Objective – Return the material word for word. Do not include pictures.

Data extract –
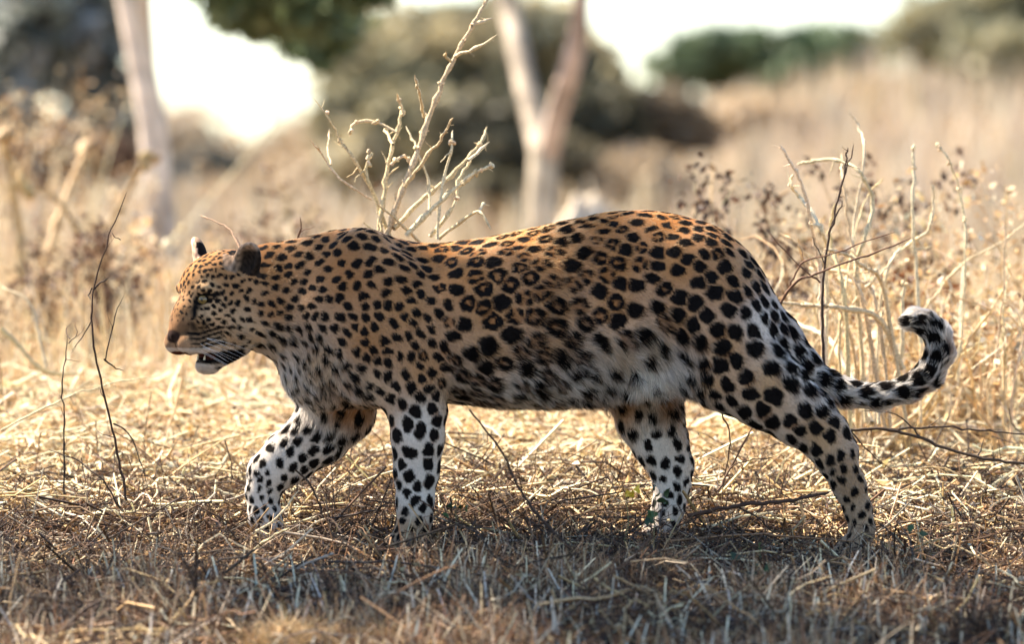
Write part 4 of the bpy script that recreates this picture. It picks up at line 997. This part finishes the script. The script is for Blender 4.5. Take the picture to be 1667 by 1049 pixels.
def coat_color(P, N, jitter=None):
    q = screen(P)
    c = idw(q, COAT, 3.2)
    # underside of belly, legs' inner side and throat turn white
    up = N[:, 2]
    under = np.clip((-up - .25) / .5, 0, 1) * (q[:, 1] > 560)
    c = c * (1 - .5 * under[:, None]) + .5 * under[:, None] * np.array(WH)
    h = (P - HO) @ HM.T; F_, L_, U_ = h[:, 0], h[:, 1], h[:, 2]
    head = (q[:, 0] < 425) & (F_ > -70)
    sp = blob_field(P, N, BLOBS)
    gp = seed_gap(P); rel = np.where(head, .6, 1.0)
    join = np.clip(snoise(P, .06, 55)[:, 0] * 2 + .35, 0, 1) * .25       # a few neighbours do run together
    sp = sp * np.clip(np.clip((gp - 1.1 * rel) / (1.1 * rel), 0, 1) + join, 0, 1)
    core = blob_field(P, N, CORES, .45)
    # the tail is paler and less marked along its outer (lower) edge
    tl = (P[:, 0] > 1340) & (P[:, 2] > 60)
    cx, cz = 1468., 320.
    rr_ = np.hypot((P[:, 0] - cx) / 1.0, (P[:, 2] - cz) / 1.25)
    sp = np.where(tl & (((N[:, 2] < -.75) & (P[:, 0] < 1500)) | ((P[:, 0] >= 1480) & (N[:, 0] > .6)) | ((P[:, 2] > GZ - 512) & (N[:, 2] > .3))), sp * .25, sp)
    # no scattered spots on the bridge of the nose, muzzle and chin
    nose_zone = head & (((F_ > 80) & (U_ < -40) & (np.abs(L_) < 25)) | ((F_ > 40) & (U_ < -52)))
    sp = np.where(nose_zone, 0, sp)
    c = c * (1 - .62 * core[:, None]) + .62 * core[:, None] * np.array([.30, .13, .04])
    # tail: broad dark bands on top, white tip below
    aL = np.abs(L_)
    dark = sp.copy()
    if head.any():
        def stroke(pts, r, soft=1.2):
            nonlocal dark
            for a, b in zip(pts[:-1], pts[1:]):
                d, t = seg_d(np.stack([F_, aL * .12, U_], 1), (a[0], a[1] * .12, a[2]), (b[0], b[1] * .12, b[2]))
                dark = np.where(head, np.maximum(dark, np.clip((r + soft - d) / (soft * 2), 0, 1)), dark)
        # eye rim and tear line
        stroke([(81, 24, -14), (74, 30, -13), (66, 34, -10), (58, 37, -3)], 2.6); stroke([(81, 24, -12), (76, 30, -2), (69, 34, 3), (58, 37, 0)], 3.4)
        stroke([(80, 23, -13), (85, 20, -22), (88, 20, -34)], 4.4, 2.5)
        stroke([(58, 37, -1), (46, 42, 5)], 3.2)
        stroke([(92, 10, -44), (88, 16, -52)], 4.0, 3)
        # whisker rows
        for z0 in (-60, -68, -76, -84):
            stroke([(97, 19, z0 - 1), (84, 34, z0 - 2), (62, 38, z0 + 4), (42, 40, z0 + 9)], 2.7, 1.0)
        for fx in (97, 90, 82, 74):                     # dots at the whisker roots
            for uz in (-64, -72, -80): stroke([(fx, 22, uz), (fx - 1, 22, uz)], 1.7, 1.0)
        # corner of the mouth and lower lip: black
        stroke([(100, 6, -95), (84, 26, -96), (62, 30, -97), (34, 34, -96), (20, 38, -92)], 4.5)
        stroke([(52, 14, -103), (34, 24, -101), (6, 38, -94)], 8.5); stroke([(8, 34, -104), (22, 22, -106)], 8)
    c = c * (1 - dark[:, None]) + dark[:, None] * BLACK
    if head.any():
        npd = np.sqrt(((h - np.array([108, 0, -66])) / np.array([15, 17, 11])) ** 2 @ np.ones(3))
        w = np.clip((1.15 - npd) * 4, 0, 1)[:, None] * head[:, None]
        c = c * (1 - w) + w * np.array([.045, .026, .022])
        # mottled brown on the muzzle and bridge; dark line from the nose to the lip
        mz = head * np.clip((F_ - 58) / 14, 0, 1) * np.clip((-2 - U_) / 12, 0, 1) * np.clip((U_ + 80) / 10, 0, 1)
        mo = np.clip(.35 + .55 * snoise(P, .16, 90)[:, 1] + .3 * snoise(P, .45, 91)[:, 0], 0, 1) * mz
        c = c * (1 - .75 * mo[:, None])
        pl = head & (F_ > 88) & (aL < 2.2) & (U_ < -70) & (U_ > -96)
        c = np.where(pl[:, None], BLACK * 2, c)
        pz = head * np.clip((F_ - 50) / 14, 0, 1) * np.clip((-54 - U_) / 8, 0, 1)
        pz = (pz * (1 - dark) * (1 - np.clip((1.15 - np.sqrt(((h - np.array([108, 0, -66])) / np.array([15, 17, 11])) ** 2 @ np.ones(3))) * 4, 0, 1)))[:, None]
        c = c * (1 - .5 * pz) + .5 * pz * np.array([.26, .17, .10]) * (1 + .5 * snoise(P, .5, 94)[:, :1])
        wl = head & (F_ > 60) & (U_ < -84) & (U_ > -96)
        c = np.where(wl[:, None], c * .3 + .7 * np.array(WH), c)
        # mouth inside
        ins = head & (F_ < 100) & (F_ > 20) & (np.abs(U_ + 97) < 7) & (aL < 22)
        c = np.where(ins[:, None], np.array([.09, .03, .022]), c)
        # ears: black back, pale rim
        for sd in (1, -1):
            base = ear_base(sd)
            ax = HL * sd * .42 + HU * .9 + HF * -.05; ax /= np.linalg.norm(ax)
            fw = HF * .72 + HL * sd * .62; fw -= ax * (fw @ ax); fw /= np.linalg.norm(fw)
            d = P - base; f = d @ fw; u = d @ ax
            ne = (np.linalg.norm(d, axis=1) < 40) & (u > -12)
            backside = ne & (f < 1) & (N @ fw < .1)
            c = np.where((backside & (u < 22))[:, None], BLACK * 1.5, c)
            c = np.where((backside & (u >= 22))[:, None], np.array([.42, .33, .25]), c)
            inside = ne & (f > -3) & (N @ fw > .0)
            lat = d @ np.cross(ax, fw) * sd
            if sd > 0:
                scr = q[:, 0] + (q[:, 1] - 425) * .25
                k = np.clip((scr - 388) / 10, 0, 1)[:, None] * np.clip((q[:, 1] - 402) / 8, 0, 1)[:, None]
                ic = np.array([.40, .31, .235]) * (1 - k) + np.array([.03, .024, .02]) * k  # near cup: shadow of its depth painted as a dark gradient
            else: ic = np.tile(np.array([.78, .62, .50]), (len(c), 1))  # far cup: sunlight on the inner face put into a paler colour
            ic = ic * np.clip(1 + .5 * snoise(P, .5, 93)[:, :1], .3, 1.5)
            c = np.where(inside[:, None], ic, c)
    return c * np.array([.74, .61, .50])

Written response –
Write part 4 of the bpy script that recreates this picture. It picks up at line 997. This part finishes the script. The script is for Blender 4.5. Take the picture to be 1667 by 1049 pixels.
def coat_color(P, N, jitter=None):
    q = screen(P)
    c = idw(q, COAT, 3.2)
    # underside of belly, legs' inner side and throat turn white
    up = N[:, 2]
    under = np.clip((-up - .25) / .5, 0, 1) * (q[:, 1] > 560)
    c = c * (1 - .5 * under[:, None]) + .5 * under[:, None] * np.array(WH)
    h = (P - HO) @ HM.T; F_, L_, U_ = h[:, 0], h[:, 1], h[:, 2]
    head = (q[:, 0] < 425) & (F_ > -70)
    sp = blob_field(P, N, BLOBS)
    gp = seed_gap(P); rel = np.where(head, .6, 1.0)
    join = np.clip(snoise(P, .06, 55)[:, 0] * 2 + .35, 0, 1) * .25       # a few neighbours do run together
    sp = sp * np.clip(np.clip((gp - 1.1 * rel) / (1.1 * rel), 0, 1) + join, 0, 1)
    core = blob_field(P, N, CORES, .45)
    # the tail is paler and less marked along its outer (lower) edge
    tl = (P[:, 0] > 1340) & (P[:, 2] > 60)
    cx, cz = 1468., 320.
    rr_ = np.hypot((P[:, 0] - cx) / 1.0, (P[:, 2] - cz) / 1.25)
    sp = np.where(tl & (((N[:, 2] < -.75) & (P[:, 0] < 1500)) | ((P[:, 0] >= 1480) & (N[:, 0] > .6)) | ((P[:, 2] > GZ - 512) & (N[:, 2] > .3))), sp * .25, sp)
    # no scattered spots on the bridge of the nose, muzzle and chin
    nose_zone = head & (((F_ > 80) & (U_ < -40) & (np.abs(L_) < 25)) | ((F_ > 40) & (U_ < -52)))
    sp = np.where(nose_zone, 0, sp)
    c = c * (1 - .62 * core[:, None]) + .62 * core[:, None] * np.array([.30, .13, .04])
    # tail: broad dark bands on top, white tip below
    aL = np.abs(L_)
    dark = sp.copy()
    if head.any():
        def stroke(pts, r, soft=1.2):
            nonlocal dark
            for a, b in zip(pts[:-1], pts[1:]):
                d, t = seg_d(np.stack([F_, aL * .12, U_], 1), (a[0], a[1] * .12, a[2]), (b[0], b[1] * .12, b[2]))
                dark = np.where(head, np.maximum(dark, np.clip((r + soft - d) / (soft * 2), 0, 1)), dark)
        # eye rim and tear line
        stroke([(81, 24, -14), (74, 30, -13), (66, 34, -10), (58, 37, -3)], 2.6); stroke([(81, 24, -12), (76, 30, -2), (69, 34, 3), (58, 37, 0)], 3.4)
        stroke([(80, 23, -13), (85, 20, -22), (88, 20, -34)], 4.4, 2.5)
        stroke([(58, 37, -1), (46, 42, 5)], 3.2)
        stroke([(92, 10, -44), (88, 16, -52)], 4.0, 3)
        # whisker rows
        for z0 in (-60, -68, -76, -84):
            stroke([(97, 19, z0 - 1), (84, 34, z0 - 2), (62, 38, z0 + 4), (42, 40, z0 + 9)], 2.7, 1.0)
        for fx in (97, 90, 82, 74):                     # dots at the whisker roots
            for uz in (-64, -72, -80): stroke([(fx, 22, uz), (fx - 1, 22, uz)], 1.7, 1.0)
        # corner of the mouth and lower lip: black
        stroke([(100, 6, -95), (84, 26, -96), (62, 30, -97), (34, 34, -96), (20, 38, -92)], 4.5)
        stroke([(52, 14, -103), (34, 24, -101), (6, 38, -94)], 8.5); stroke([(8, 34, -104), (22, 22, -106)], 8)
    c = c * (1 - dark[:, None]) + dark[:, None] * BLACK
    if head.any():
        npd = np.sqrt(((h - np.array([108, 0, -66])) / np.array([15, 17, 11])) ** 2 @ np.ones(3))
        w = np.clip((1.15 - npd) * 4, 0, 1)[:, None] * head[:, None]
        c = c * (1 - w) + w * np.array([.045, .026, .022])
        # mottled brown on the muzzle and bridge; dark line from the nose to the lip
        mz = head * np.clip((F_ - 58) / 14, 0, 1) * np.clip((-2 - U_) / 12, 0, 1) * np.clip((U_ + 80) / 10, 0, 1)
        mo = np.clip(.35 + .55 * snoise(P, .16, 90)[:, 1] + .3 * snoise(P, .45, 91)[:, 0], 0, 1) * mz
        c = c * (1 - .75 * mo[:, None])
        pl = head & (F_ > 88) & (aL < 2.2) & (U_ < -70) & (U_ > -96)
        c = np.where(pl[:, None], BLACK * 2, c)
        pz = head * np.clip((F_ - 50) / 14, 0, 1) * np.clip((-54 - U_) / 8, 0, 1)
        pz = (pz * (1 - dark) * (1 - np.clip((1.15 - np.sqrt(((h - np.array([108, 0, -66])) / np.array([15, 17, 11])) ** 2 @ np.ones(3))) * 4, 0, 1)))[:, None]
        c = c * (1 - .5 * pz) + .5 * pz * np.array([.26, .17, .10]) * (1 + .5 * snoise(P, .5, 94)[:, :1])
        wl = head & (F_ > 60) & (U_ < -84) & (U_ > -96)
        c = np.where(wl[:, None], c * .3 + .7 * np.array(WH), c)
        # mouth inside
        ins = head & (F_ < 100) & (F_ > 20) & (np.abs(U_ + 97) < 7) & (aL < 22)
        c = np.where(ins[:, None], np.array([.09, .03, .022]), c)
        # ears: black back, pale rim
        for sd in (1, -1):
            base = ear_base(sd)
            ax = HL * sd * .42 + HU * .9 + HF * -.05; ax /= np.linalg.norm(ax)
            fw = HF * .72 + HL * sd * .62; fw -= ax * (fw @ ax); fw /= np.linalg.norm(fw)
            d = P - base; f = d @ fw; u = d @ ax
            ne = (np.linalg.norm(d, axis=1) < 40) & (u > -12)
            backside = ne & (f < 1) & (N @ fw < .1)
            c = np.where((backside & (u < 22))[:, None], BLACK * 1.5, c)
            c = np.where((backside & (u >= 22))[:, None], np.array([.42, .33, .25]), c)
            inside = ne & (f > -3) & (N @ fw > .0)
            lat = d @ np.cross(ax, fw) * sd
            if sd > 0:
                scr = q[:, 0] + (q[:, 1] - 425) * .25
                k = np.clip((scr - 388) / 10, 0, 1)[:, None] * np.clip((q[:, 1] - 402) / 8, 0, 1)[:, None]
                ic = np.array([.40, .31, .235]) * (1 - k) + np.array([.03, .024, .02]) * k  # near cup: shadow of its depth painted as a dark gradient
            else: ic = np.tile(np.array([.78, .62, .50]), (len(c), 1))  # far cup: sunlight on the inner face put into a paler colour
            ic = ic * np.clip(1 + .5 * snoise(P, .5, 93)[:, :1], .3, 1.5)
            c = np.where(inside[:, None], ic, c)
    return c * np.array([.74, .61, .50])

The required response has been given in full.